• Not quite. From the very page you linked to:

    “Horology is commonly used specifically with reference to the mechanical instruments created to keep time”

    Horology is generally used to refer to watchmaking/clockmaking, just as a horologist is a term to used to refer to watchmakers.

    The main term for the Wikipedia page you linked is Chronometry, and that would be the more correct term to use when describing the study of time. There’s even discussion on the talk page about how it was probably incorrect to have merged the Chronometry and Horology pages, but edits haven’t been made to fix it yet.

  • That’s worded poorly. I guess literally it translates as the “study of time” but physicists study the concept of time, and nobody would say they’re doing horology.

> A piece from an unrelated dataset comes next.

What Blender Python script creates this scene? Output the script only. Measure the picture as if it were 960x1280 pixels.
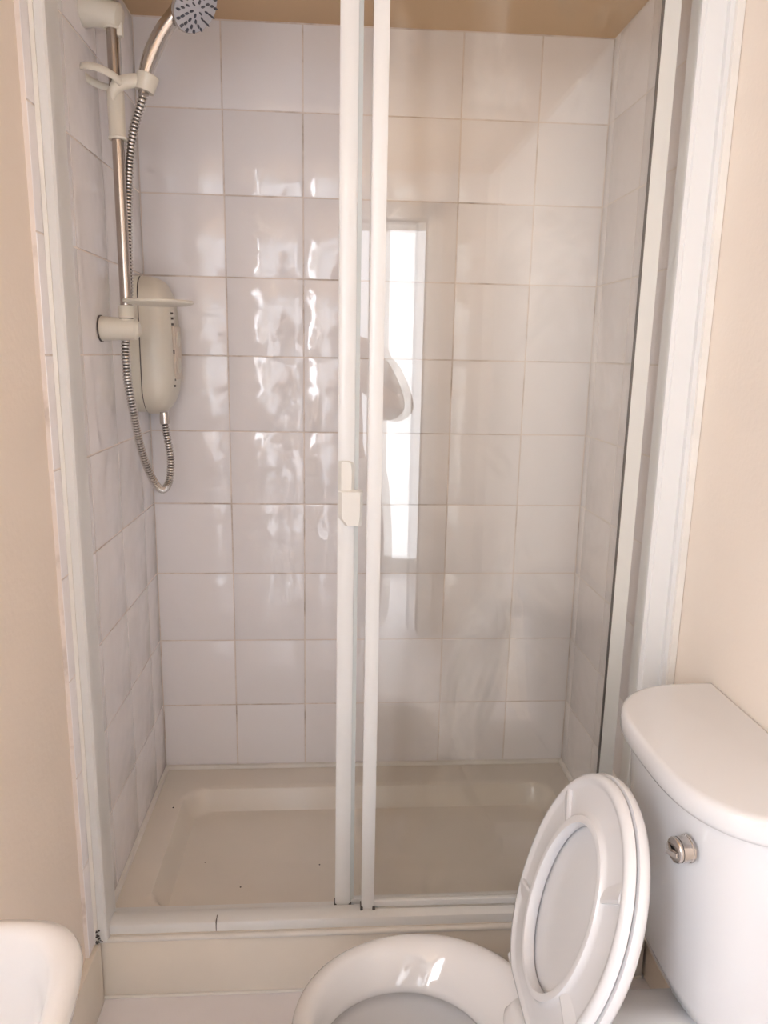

If you read on it explains it’s the study of the measurement of time in general but horology has specifically come to refer to mechanical timekeeping devices. Watch and clockmakers are horologists, watch collectors may say they’re “into horology.”

    It is like horoscope in that “horo” refers to time. Horoscopes are the “study” of the time of a person’s birth and how that affects their life or whatever.

  • 2 hours

    I had never heard the term, but I started reading a book this morning that calls a time piece a horologe.

  • Whorology is the study of whores. Notable practitioners include Donald Trump, who, unusually, decided to marry a few.